*Stated problem*.
Determine how many lines contain the string "script", then reply with that figure only.

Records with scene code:
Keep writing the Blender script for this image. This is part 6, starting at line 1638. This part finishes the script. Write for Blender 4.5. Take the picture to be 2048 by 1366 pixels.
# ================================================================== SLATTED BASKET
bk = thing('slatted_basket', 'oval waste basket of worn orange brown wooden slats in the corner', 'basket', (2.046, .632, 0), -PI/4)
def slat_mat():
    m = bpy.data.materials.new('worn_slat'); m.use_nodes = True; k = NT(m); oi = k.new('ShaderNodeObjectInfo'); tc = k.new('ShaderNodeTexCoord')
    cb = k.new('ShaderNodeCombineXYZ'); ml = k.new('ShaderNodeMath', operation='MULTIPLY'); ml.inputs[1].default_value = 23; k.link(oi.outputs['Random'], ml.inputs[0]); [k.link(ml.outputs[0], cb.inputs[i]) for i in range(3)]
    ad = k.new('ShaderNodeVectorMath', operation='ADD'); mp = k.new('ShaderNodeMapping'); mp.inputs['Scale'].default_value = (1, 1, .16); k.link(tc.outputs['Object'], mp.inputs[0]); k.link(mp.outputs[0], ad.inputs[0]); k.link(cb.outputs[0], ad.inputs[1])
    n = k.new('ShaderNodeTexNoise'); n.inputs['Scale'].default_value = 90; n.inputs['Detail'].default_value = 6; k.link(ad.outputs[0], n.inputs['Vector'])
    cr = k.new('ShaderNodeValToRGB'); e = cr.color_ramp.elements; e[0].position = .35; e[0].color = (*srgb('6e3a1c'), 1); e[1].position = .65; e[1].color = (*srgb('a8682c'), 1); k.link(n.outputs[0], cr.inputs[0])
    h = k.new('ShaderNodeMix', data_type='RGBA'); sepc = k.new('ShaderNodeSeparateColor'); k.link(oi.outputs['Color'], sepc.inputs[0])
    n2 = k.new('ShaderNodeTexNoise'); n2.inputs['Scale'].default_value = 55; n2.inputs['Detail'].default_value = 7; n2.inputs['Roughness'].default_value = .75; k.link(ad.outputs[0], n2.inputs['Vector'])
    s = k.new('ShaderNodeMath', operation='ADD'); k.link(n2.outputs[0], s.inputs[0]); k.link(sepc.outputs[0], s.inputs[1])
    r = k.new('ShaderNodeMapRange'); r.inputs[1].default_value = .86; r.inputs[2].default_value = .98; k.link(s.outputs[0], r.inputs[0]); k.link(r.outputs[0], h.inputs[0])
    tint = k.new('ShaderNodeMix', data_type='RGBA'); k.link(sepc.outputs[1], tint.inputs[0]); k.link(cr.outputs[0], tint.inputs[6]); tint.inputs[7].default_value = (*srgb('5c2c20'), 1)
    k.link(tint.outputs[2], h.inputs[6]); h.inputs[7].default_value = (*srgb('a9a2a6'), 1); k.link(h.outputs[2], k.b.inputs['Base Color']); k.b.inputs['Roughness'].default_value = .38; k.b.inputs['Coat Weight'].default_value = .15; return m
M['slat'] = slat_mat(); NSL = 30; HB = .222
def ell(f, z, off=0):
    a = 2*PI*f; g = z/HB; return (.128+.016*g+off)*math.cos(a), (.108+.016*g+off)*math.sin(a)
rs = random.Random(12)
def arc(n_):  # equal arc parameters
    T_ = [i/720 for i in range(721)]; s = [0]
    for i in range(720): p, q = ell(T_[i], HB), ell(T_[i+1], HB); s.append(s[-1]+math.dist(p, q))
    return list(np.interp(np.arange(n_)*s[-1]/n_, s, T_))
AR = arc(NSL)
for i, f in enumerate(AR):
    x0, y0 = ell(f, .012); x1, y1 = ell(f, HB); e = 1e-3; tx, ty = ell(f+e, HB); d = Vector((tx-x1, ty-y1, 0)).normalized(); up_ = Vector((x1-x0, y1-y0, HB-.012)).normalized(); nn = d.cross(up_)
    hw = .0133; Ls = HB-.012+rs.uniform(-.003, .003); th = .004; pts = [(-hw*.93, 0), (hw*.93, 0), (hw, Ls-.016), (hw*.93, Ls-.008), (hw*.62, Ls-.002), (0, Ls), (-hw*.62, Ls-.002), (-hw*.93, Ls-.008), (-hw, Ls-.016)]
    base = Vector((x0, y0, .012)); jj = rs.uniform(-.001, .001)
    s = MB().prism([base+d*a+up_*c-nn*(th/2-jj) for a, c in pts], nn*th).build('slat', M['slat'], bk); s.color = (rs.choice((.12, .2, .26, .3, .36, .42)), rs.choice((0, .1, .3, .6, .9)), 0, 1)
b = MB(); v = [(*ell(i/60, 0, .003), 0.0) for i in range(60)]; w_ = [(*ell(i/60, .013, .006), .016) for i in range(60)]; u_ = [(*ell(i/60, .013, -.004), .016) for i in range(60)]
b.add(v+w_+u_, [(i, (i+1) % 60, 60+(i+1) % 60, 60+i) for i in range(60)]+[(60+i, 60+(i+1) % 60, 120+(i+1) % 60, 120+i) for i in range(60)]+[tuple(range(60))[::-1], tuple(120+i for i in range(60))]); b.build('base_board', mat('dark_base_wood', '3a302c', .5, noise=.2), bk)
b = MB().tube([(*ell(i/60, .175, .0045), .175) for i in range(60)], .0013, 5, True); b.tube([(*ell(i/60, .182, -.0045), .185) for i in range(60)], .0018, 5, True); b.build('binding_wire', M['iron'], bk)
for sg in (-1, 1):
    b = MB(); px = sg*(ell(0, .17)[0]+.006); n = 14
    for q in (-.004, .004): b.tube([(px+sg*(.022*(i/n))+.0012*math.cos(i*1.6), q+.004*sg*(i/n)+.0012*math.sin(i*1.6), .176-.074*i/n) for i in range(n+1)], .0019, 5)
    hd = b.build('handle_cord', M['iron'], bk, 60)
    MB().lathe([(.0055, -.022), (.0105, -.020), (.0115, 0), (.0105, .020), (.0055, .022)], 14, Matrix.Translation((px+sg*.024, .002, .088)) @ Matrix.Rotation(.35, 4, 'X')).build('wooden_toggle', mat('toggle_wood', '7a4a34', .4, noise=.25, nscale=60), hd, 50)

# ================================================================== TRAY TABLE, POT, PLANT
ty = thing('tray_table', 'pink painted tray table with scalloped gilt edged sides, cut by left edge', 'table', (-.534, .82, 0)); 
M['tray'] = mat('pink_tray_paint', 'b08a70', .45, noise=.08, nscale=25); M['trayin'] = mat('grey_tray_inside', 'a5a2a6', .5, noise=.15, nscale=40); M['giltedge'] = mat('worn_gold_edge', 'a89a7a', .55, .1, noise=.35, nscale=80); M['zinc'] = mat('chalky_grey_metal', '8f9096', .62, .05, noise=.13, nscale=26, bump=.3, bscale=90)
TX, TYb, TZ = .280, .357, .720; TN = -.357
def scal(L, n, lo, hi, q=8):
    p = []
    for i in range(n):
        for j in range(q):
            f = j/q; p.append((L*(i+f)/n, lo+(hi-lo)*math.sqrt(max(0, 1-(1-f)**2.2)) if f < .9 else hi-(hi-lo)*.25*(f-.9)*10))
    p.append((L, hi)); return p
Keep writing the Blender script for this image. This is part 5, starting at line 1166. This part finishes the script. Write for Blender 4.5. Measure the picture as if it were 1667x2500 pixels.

*Final result*.
2